Yara's fertilizer sales, output, profit fall

OREANDA-NEWS. February 15, 2016. International fertilizer producer and trader Yara's drop in fourth-quarter profit reflects difficult international fertilizer markets and the firm's production problems.

Profit fell by 77pc compared with fourth-quarter 2014 to 403mn kroner (\\$47mn), which Yara attributes largely to NKr1.15bn of impairment charges on its Montoir, France, and Trinidad plants.

The fall in profit came despite lower energy costs and the strengthened dollar — average gas and oil costs in Europe were \\$6.2/mn Btu in the quarter, down from \\$8.5/mn Btu a year earlier. The fourth-quarter average price for front month gas at the UK NBP hub was \\$5.8/mn Btu. And the dollar's appreciation against the krone added NKr1.46bn to Yara's fourth-quarter results.

But sales fell by 5pc compared with a year earlier to 8.36mn t — with fertilizer sales down by 7pc to 6.15mn t, and urea falling by 20pc to 1.48mn t — as a result of prolonged maintenance turnarounds at Yara's plants in Ferrara, Italy, and Belle Plaine, Canada.

NPK sales rose by 3pc to 2.47mn t, with compounds up by 1pc to 1.11mn t and blends up by 3pc to 1.24mn t.

Nitrate sales (excluding calcium nitrate and UAN) fell by 7pc to 1.49mn t. Calcium nitrate sales fell by 3pc to 300,000t and UAN sales were down by 13pc to 203,000t. MOP and SOP sales rose by 28pc to 300,000t, although sales of DAP-MAP dropped by 28pc to 175,000t.

Prices for Yara's fertilizers were also down. Compound NPK prices slipped by 13pc compared with a year earlier, while nitrate prices were 15pc lower. Urea prices were down by about 20pc.

Deliveries were weaker generally, except in Latin America where they rose by 4pc year on year to 2.78mn t in the fourth quarter, reflecting Yara's acquisitions in the region.

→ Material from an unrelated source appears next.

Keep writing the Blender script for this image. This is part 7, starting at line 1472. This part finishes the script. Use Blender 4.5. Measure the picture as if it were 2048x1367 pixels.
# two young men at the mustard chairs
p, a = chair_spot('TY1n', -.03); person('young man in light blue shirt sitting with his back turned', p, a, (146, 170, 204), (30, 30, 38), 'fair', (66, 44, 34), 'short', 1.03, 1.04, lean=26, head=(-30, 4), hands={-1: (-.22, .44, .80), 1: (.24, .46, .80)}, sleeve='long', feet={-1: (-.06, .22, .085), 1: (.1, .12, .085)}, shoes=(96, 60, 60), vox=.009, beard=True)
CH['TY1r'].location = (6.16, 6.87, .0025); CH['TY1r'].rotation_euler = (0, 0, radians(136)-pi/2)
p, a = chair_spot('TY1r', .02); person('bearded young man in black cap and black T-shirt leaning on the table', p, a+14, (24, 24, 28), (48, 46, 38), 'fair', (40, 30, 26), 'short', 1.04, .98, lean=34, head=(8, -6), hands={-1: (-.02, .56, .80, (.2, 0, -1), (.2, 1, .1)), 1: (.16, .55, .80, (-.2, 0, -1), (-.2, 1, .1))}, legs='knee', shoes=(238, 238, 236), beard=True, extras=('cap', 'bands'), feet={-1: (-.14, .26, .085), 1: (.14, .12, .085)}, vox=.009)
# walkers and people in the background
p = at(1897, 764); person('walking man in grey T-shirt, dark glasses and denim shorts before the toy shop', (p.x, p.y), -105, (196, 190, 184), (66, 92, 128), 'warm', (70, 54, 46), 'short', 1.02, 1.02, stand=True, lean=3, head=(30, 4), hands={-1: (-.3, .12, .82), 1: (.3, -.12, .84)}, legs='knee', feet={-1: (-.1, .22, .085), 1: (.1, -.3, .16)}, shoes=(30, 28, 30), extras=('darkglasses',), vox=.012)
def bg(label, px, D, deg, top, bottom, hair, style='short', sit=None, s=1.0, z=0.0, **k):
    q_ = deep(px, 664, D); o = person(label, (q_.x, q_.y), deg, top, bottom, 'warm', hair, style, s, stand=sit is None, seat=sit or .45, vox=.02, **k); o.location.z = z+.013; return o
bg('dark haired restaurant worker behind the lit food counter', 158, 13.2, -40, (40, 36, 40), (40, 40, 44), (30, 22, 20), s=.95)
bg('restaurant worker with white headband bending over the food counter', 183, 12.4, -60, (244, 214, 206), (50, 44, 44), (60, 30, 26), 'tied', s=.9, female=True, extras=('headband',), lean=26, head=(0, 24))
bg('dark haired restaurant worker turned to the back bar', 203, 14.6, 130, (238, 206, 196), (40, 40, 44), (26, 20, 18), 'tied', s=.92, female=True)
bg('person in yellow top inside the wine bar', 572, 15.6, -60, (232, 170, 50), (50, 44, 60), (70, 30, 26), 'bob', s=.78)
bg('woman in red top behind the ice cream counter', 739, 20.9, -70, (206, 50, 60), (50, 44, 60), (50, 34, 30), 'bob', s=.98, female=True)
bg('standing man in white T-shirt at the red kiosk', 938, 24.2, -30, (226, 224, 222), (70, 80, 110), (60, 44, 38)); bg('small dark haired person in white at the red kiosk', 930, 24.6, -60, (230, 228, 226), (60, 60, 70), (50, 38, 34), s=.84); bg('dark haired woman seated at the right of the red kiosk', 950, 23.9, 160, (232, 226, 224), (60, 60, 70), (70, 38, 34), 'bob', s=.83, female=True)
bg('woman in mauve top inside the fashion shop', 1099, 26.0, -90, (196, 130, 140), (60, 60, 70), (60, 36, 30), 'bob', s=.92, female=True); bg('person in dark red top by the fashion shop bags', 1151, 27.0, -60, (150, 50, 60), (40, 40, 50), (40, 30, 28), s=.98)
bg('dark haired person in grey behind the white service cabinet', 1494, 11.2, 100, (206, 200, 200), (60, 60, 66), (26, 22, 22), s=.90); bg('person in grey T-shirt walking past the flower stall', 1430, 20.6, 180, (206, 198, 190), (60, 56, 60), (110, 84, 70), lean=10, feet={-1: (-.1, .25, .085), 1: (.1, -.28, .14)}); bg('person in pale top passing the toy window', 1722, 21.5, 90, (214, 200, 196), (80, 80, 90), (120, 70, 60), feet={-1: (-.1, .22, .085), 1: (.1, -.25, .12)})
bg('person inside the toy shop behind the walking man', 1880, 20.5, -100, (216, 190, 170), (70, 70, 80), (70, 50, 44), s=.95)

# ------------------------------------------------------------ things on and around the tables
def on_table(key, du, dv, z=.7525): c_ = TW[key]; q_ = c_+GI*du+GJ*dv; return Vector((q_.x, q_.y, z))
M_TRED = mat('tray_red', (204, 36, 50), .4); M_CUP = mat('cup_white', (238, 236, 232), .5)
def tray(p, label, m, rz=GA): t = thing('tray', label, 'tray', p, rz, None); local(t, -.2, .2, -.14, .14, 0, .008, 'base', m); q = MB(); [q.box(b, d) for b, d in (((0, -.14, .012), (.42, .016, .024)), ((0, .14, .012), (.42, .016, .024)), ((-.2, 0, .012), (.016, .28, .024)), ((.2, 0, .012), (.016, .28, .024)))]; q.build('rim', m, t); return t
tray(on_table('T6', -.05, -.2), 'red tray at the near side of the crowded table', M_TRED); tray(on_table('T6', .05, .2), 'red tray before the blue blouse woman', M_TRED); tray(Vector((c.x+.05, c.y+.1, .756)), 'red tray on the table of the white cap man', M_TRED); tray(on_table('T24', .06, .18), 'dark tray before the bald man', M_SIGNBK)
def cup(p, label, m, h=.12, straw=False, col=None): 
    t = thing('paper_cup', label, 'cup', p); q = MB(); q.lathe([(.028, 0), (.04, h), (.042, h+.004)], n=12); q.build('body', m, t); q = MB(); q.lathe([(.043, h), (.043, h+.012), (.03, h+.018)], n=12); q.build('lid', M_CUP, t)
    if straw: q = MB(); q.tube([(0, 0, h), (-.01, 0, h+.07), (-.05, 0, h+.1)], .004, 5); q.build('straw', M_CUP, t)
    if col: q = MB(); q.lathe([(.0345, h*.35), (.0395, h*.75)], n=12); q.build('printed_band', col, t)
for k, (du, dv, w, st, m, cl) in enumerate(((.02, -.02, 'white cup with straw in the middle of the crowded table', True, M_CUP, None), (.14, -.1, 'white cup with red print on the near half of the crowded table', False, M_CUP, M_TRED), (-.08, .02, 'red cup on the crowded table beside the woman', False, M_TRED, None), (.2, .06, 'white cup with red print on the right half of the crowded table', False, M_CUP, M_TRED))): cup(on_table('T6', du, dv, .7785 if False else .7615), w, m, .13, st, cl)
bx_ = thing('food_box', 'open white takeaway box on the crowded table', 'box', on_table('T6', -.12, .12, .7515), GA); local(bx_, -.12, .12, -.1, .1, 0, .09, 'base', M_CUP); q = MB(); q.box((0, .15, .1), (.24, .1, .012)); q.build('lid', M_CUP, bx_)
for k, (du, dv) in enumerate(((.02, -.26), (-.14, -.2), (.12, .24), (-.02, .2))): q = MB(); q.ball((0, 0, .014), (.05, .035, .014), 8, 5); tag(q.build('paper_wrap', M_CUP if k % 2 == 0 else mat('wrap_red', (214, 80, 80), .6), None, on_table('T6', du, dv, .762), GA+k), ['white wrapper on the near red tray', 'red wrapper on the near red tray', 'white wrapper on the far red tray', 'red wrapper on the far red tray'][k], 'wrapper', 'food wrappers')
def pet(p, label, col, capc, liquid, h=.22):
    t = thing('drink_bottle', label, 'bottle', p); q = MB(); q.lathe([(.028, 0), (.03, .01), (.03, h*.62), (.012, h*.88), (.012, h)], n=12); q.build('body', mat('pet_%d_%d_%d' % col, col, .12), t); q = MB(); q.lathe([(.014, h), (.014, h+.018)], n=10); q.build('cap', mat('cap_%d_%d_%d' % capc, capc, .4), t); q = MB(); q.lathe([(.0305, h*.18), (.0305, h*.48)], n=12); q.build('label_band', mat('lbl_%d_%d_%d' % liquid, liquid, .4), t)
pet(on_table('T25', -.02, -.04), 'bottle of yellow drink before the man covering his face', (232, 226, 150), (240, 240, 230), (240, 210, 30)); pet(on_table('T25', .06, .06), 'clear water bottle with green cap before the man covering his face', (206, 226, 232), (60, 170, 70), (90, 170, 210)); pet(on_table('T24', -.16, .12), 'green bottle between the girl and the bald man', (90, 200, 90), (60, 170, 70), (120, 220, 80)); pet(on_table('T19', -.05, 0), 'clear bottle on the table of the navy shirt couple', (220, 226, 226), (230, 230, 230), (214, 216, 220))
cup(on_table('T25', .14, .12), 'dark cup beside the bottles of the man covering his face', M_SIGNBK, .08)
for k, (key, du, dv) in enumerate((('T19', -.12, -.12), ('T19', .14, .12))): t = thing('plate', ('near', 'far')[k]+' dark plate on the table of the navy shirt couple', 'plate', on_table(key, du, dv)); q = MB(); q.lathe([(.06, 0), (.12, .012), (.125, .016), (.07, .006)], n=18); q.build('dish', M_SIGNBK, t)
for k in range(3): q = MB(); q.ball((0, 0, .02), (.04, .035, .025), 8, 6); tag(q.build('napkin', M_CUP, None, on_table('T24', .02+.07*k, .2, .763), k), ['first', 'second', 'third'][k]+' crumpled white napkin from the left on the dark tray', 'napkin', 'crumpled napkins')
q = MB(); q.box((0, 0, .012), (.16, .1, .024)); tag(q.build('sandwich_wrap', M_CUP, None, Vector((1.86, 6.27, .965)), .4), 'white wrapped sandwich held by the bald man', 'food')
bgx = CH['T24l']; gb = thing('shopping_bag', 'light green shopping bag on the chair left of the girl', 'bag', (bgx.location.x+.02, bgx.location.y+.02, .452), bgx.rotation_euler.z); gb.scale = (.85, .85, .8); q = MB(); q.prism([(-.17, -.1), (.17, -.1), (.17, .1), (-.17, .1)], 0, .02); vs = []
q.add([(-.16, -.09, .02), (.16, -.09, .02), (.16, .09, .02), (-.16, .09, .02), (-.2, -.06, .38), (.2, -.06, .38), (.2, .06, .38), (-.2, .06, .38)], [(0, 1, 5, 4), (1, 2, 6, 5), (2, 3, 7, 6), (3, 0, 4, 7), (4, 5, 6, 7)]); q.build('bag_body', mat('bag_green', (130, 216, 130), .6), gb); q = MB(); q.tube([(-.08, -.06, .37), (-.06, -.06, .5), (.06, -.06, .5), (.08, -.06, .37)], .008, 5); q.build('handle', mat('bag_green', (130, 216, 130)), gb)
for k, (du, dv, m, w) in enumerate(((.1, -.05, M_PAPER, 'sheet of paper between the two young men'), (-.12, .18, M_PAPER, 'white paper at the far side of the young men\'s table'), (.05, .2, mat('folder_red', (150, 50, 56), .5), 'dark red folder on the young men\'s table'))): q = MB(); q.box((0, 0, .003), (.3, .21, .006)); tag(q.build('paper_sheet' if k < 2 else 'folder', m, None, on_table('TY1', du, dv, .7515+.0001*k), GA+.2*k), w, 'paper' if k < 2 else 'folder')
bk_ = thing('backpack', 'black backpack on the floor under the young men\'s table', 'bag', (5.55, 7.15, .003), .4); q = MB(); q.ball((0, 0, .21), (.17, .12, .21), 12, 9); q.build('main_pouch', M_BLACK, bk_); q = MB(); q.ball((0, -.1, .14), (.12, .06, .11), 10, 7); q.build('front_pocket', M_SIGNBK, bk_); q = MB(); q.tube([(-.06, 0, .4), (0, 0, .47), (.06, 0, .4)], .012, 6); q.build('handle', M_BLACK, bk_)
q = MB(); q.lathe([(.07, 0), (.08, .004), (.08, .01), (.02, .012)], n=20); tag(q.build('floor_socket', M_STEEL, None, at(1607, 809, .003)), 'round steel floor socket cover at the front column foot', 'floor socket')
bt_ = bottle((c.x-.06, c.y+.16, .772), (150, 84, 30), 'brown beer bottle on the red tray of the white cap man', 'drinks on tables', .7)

The firm's deliveries in Brazil grew by 2pc (excluding the Galvani acquisition) even as Brazilian demand fell — perhaps reflecting the increasingly concentrated nature of distribution in the country.

European deliveries fell by 8pc to 2.08mn t, as turnarounds at European plants limited availability. North American deliveries dropped by 28pc to 549,000t as US imports declined. Deliveries to Asia-Pacific were down by 7pc compared with fourth-quarter 2014 to 445,000t, while African deliveries fell by 30pc to 286,000t.

Yara production dipped by 1pc in the fourth quarter to 5.49mn t, while total production including stakes in other producers fell by 5pc to 6.17mn t. Compound NPK production was flat at 1.21mn t. But, adjusted for the GrowHow divestment, Urea production fell by 10pc, because of plant turnarounds, and ammonia production was down by 4pc as a result of a long unplanned shutdown at Pilbara, Australia, and some European sites.

The industrial sector remained a source of growth for Yara in the fourth quarter, with AdBlue deliveries reaching more than 400,000t for the first time. But overall industrial margins were down, as demand from the mining sector for technical grade AN slows.

Yara expects European fertilizer deliveries to rise to a more typical level in January-June, with farm margins supporting fertilizer application. Phosphate and potash demand for commodity crops is expected to be weak, because farmers may choose to skip application for a season. But higher-value crops are expected to drive demand growth for nitrates and NPKs.

And the company expects to benefit from further reductions in its European gas costs in the first half of 2016, predicting savings of NKr2bn from average costs of \\$5/mn Btu and \\$4.6/mn Btu in the first and second quarters, respectively.